Four pieces of wire, about the thickness of a crow-quill, are then taken, which must be the length of the legs, and another piece a foot or fifteen inches longer than the body. One end of each of these is sharpened with a file, in a triangular shape, so that it may the more easily penetrate the parts. At the blunt end of the longest piece a ring is formed, large enough to admit of the point of a finger entering it; this is done by bending the wire back on itself a turn and a-half, by the assistance of the round pincers. On the same wire another ring is formed in a similar manner, consisting of one entire turn, and so situated as to reach just between the animal’s shoulders.

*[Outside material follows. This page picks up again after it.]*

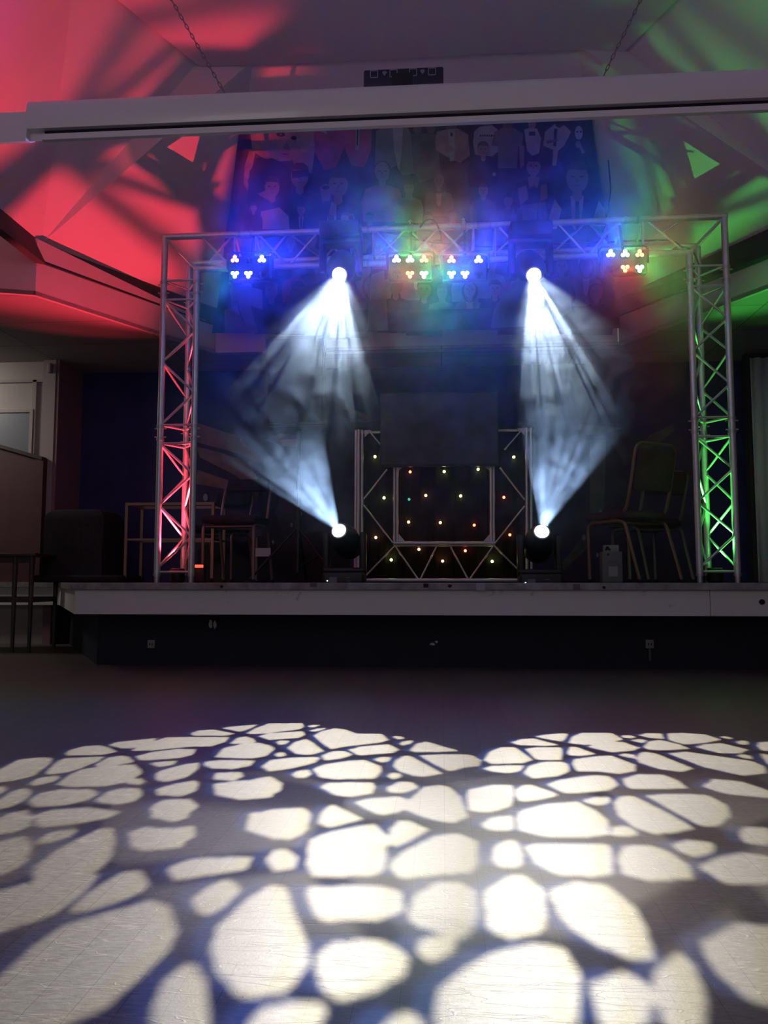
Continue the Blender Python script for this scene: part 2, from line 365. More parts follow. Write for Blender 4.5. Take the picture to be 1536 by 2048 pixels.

The remaining part of this wire should be perfectly straight, and triangularly pointed at the extremity.

Another method of forming the supporting wires, as practiced by M. Nichols, is to take a central wire, which must be the length of the head, neck, body and tail of the cat; two other pieces are then taken and twisted round the center piece, these extremities being left for the leg wires. After the wires are thus twisted together the central one is pulled out, and the feet wires of one side are pushed through the legs of one side from the inside of the skin, and the other two leg pieces are bent and also forced through the legs, and afterward made straight by a pair of pincers; the center piece, having been previously sharpened at one end with a file, is now forced through the forehead and down the neck, till it enters the center of the twisted leg wires which it formerly occupied, and pushed forward to the extremity of the tail, leaving a small piece projecting out of the forehead, after which the completion of the stuffing is proceeded with.

This mode is unnecessary for the smaller animals, and it should only be adopted for quadrupeds the size of deer, etc. These wires are, besides, much more difficult to insert by this than by the other method.

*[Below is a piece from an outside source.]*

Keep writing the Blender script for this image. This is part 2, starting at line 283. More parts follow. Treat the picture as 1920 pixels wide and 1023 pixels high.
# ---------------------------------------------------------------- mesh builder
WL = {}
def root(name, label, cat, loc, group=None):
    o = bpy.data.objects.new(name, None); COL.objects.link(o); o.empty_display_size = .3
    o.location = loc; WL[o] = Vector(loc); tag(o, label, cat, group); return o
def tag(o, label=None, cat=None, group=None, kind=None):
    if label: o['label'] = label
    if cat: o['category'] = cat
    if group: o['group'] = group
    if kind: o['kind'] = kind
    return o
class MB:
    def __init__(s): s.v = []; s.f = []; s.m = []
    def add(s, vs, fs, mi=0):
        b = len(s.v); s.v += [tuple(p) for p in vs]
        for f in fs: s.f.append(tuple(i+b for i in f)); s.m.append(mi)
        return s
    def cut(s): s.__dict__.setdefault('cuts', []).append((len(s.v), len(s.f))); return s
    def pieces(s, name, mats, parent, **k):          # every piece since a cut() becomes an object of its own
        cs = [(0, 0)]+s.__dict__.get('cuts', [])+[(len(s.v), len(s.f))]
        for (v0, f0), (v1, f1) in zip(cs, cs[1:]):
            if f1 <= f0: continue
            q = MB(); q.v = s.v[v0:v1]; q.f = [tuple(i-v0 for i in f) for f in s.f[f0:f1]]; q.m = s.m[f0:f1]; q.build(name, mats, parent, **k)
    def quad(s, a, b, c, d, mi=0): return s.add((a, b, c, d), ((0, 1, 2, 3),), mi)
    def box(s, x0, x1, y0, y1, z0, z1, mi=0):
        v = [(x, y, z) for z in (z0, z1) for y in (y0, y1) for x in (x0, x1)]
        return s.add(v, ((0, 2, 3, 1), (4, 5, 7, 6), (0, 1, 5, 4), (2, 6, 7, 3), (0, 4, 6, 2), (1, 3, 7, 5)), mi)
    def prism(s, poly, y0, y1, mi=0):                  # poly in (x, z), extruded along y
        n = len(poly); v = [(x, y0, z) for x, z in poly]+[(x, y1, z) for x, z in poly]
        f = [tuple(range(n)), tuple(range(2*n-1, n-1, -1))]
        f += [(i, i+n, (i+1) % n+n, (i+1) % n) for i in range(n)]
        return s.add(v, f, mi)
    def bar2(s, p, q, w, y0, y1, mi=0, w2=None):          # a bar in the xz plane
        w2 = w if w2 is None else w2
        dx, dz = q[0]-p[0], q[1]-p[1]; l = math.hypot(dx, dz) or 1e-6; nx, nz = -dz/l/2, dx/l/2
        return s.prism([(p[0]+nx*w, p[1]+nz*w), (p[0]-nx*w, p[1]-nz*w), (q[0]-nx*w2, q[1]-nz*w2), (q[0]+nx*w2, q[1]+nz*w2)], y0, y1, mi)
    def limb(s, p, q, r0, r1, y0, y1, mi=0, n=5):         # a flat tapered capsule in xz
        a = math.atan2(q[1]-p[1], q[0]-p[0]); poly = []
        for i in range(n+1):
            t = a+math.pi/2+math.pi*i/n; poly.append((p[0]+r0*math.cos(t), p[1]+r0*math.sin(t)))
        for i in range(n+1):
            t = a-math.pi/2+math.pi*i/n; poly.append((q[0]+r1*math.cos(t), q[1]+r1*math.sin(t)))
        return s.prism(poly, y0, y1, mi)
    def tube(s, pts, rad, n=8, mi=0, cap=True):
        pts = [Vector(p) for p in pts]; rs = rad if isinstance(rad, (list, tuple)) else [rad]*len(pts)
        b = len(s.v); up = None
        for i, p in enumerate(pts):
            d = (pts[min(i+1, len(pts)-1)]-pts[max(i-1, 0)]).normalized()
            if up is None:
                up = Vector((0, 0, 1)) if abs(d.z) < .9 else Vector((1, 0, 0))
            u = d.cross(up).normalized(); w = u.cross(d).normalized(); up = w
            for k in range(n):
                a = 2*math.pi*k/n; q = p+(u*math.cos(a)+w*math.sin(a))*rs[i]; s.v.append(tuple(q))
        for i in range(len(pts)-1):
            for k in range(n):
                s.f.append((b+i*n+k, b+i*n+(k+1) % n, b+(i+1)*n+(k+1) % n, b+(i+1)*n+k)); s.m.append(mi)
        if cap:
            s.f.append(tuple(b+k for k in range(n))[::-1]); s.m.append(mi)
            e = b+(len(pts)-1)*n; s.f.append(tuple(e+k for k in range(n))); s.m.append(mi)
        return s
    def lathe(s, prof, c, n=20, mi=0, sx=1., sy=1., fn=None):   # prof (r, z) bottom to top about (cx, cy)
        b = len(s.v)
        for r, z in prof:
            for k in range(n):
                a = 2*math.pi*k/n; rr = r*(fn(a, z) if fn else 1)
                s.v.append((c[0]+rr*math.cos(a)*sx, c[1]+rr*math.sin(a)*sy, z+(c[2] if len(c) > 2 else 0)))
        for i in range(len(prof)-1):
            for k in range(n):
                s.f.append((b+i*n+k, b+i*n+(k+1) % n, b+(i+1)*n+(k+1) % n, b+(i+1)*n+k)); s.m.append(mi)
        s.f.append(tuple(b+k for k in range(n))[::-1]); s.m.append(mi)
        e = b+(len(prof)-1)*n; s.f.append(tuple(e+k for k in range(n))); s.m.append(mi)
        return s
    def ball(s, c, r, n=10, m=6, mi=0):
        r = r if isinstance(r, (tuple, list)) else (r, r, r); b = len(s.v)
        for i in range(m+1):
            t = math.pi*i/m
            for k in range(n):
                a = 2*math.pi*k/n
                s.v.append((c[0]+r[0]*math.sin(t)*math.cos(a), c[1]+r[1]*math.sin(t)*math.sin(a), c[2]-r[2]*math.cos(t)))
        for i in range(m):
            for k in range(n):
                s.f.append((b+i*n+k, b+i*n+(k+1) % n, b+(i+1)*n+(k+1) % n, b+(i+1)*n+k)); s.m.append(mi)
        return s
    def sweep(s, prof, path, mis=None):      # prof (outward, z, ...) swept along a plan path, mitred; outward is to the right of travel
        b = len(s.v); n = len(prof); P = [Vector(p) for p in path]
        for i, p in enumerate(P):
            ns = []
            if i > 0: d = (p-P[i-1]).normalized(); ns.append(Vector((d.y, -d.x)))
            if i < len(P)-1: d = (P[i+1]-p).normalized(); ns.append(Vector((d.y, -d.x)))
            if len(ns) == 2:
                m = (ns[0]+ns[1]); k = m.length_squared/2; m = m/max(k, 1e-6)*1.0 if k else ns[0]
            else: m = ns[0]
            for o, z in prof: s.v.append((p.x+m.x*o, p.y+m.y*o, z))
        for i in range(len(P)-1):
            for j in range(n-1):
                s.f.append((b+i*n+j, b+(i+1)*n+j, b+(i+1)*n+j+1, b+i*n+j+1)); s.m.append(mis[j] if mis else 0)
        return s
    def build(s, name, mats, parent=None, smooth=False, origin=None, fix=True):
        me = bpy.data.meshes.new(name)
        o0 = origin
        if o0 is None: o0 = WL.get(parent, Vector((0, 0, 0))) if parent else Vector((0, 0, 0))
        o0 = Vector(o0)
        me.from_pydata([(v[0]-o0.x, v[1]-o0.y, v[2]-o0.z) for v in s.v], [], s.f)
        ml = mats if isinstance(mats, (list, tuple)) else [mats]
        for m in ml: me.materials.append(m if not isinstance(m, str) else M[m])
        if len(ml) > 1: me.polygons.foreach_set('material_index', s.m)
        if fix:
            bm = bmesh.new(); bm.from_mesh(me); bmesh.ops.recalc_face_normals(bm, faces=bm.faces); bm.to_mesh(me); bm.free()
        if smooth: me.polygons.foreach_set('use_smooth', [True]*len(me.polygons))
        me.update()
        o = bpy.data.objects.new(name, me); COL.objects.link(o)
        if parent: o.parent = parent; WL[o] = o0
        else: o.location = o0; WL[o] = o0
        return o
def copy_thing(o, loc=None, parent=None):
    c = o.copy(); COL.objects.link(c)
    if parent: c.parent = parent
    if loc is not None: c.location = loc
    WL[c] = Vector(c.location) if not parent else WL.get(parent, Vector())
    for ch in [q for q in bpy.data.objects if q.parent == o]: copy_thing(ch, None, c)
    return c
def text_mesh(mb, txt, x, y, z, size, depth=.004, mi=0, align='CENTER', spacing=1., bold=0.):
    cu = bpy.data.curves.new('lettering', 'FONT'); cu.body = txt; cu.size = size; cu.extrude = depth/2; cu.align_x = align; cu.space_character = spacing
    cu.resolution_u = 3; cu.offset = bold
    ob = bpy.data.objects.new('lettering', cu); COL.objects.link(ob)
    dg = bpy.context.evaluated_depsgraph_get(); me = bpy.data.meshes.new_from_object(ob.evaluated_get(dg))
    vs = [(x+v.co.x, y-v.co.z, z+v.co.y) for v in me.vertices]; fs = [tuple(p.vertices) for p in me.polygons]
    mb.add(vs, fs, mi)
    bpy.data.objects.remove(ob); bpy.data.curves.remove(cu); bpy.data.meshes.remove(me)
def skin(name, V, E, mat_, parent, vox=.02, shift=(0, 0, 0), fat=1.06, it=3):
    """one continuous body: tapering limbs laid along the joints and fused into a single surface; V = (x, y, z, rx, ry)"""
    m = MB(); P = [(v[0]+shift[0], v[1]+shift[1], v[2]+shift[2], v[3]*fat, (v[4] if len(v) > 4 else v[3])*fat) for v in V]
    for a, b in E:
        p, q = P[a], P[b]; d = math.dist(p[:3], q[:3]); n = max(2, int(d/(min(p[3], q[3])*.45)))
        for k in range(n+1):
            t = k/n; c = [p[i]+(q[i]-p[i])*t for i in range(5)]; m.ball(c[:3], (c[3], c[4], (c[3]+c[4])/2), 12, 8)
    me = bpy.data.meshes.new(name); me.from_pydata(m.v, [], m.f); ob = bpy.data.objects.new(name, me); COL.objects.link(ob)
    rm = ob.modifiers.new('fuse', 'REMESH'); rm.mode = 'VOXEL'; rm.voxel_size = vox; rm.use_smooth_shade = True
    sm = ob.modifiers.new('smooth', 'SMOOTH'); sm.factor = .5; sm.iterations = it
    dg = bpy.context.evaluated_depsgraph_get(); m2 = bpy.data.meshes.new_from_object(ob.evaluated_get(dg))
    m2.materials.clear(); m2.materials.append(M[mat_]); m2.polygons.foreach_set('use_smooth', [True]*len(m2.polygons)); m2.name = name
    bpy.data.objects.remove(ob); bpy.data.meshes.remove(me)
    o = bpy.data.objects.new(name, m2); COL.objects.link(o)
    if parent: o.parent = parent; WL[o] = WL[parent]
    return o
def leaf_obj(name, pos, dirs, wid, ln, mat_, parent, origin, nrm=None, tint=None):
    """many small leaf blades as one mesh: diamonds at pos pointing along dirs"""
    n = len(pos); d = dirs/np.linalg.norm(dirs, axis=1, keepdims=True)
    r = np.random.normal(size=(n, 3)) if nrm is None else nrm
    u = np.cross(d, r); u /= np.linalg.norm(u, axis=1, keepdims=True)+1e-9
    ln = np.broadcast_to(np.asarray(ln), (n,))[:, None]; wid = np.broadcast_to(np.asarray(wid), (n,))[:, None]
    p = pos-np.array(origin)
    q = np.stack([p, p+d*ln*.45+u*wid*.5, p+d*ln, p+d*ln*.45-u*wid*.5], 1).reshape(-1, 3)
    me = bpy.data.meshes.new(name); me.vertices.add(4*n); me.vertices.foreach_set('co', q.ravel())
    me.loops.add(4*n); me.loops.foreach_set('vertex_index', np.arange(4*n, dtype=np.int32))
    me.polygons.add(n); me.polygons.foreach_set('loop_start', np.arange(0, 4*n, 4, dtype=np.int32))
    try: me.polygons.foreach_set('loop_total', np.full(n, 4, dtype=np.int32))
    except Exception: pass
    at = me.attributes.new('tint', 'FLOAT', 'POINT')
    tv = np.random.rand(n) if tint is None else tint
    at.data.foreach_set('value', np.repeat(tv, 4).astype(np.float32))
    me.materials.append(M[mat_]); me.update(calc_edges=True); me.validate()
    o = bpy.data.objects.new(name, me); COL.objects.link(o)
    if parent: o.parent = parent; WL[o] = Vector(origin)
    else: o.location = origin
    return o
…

All the wires being adjusted, the operation of stuffing is next proceeded with. The skin of the cat is now extended on a table; and the end of the noose seized with the left hand, and again pushed into the skin, till it reaches the neck, when we receive the bones of the head into the right hand. The skull is now well rubbed over with the arsenical soap, and all the cavities which the muscles before occupied are filled with chopped tow, flax, or cotton, well mixed with preserving powder. The long piece of wire is now passed into the middle of the skull, and after it is well rubbed over with the preservative, it is returned into the skin. The inner surface of the neck-skin is now anointed, and stuffed with chopped flax, taking care not to distend it too much. Nothing like pressure should be applied, as the fresh skin is susceptible of much expansion.